DR. SABINA ALKIRE directs the Oxford Poverty and Human Development Initiative (OPHI), a research centre within the Department of International Development, University of Oxford. Her research has included conceptual work related to the capability approach and human development; the methodologies and applications of multidimensional poverty measurement, and the measurement of well-being, gross-national-happiness, and agency/empowerment.  Alkire was named one of Foreign Policy Magazine's Top 100 Global Thinkers for 2010.  Her publications include ‘Valuing Freedoms: Sen’s Capability Approach and Poverty Reduction,’ as well as numerous articles in Philosophy and Economics. She holds a DPhil in Economics from the University of Oxford.  

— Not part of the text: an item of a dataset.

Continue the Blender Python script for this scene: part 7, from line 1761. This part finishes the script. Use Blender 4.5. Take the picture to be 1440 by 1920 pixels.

OPHI, an economic research center within the Oxford Department of International Development at the University of Oxford, aims to build and advance a more systematic methodological and economic framework for reducing multidimensional poverty, grounded in people’s experiences and values. OPHI’s work draws from Amartya Sen’s capability approach and works to implement this approach by creating real tools that inform policies to reduce poverty by broadening poverty measurement, improving data on poverty, building capacity, and impacting policy.

Robert Reich

photo by p. flaherty

ROBERT B. REICH has served in three national administrations, most recently as secretary of labor under President Bill Clinton. He also served on President-Elect Obama’s transition advisory board.  He has written thirteen books, including the best sellers “Aftershock,”  “The Work of Nations," and "Beyond Outrage." His award-winning film, "Inequality for All," was released in 2013. He is a Fellow of the American Academy of Arts and Sciences.

Professor Reich is co-founding editor of The American Prospect magazine. In 2003, Reich was awarded the prestigious Vaclav Havel Vision Foundation Prize, by the former Czech president, for his pioneering work in economic and social thought. In 2008, Time Magazine named him one of the ten most successful cabinet secretaries of the century.

He received his B.A. from Dartmouth College, his M.A. from Oxford University where he was a Rhodes Scholar, and his J.D. from Yale Law School.  He was appointed University Professor and the Maurice B. Hexter Professor of Social and Economic Policy at Brandeis University and the Heller School for Social policy and Management in 1997 and taught at Heller through 2005.  He is currently Chancellor’s Professor of Public Policy at the University of California at Berkeley and Senior Fellow at the Blum Center for Developing Economies.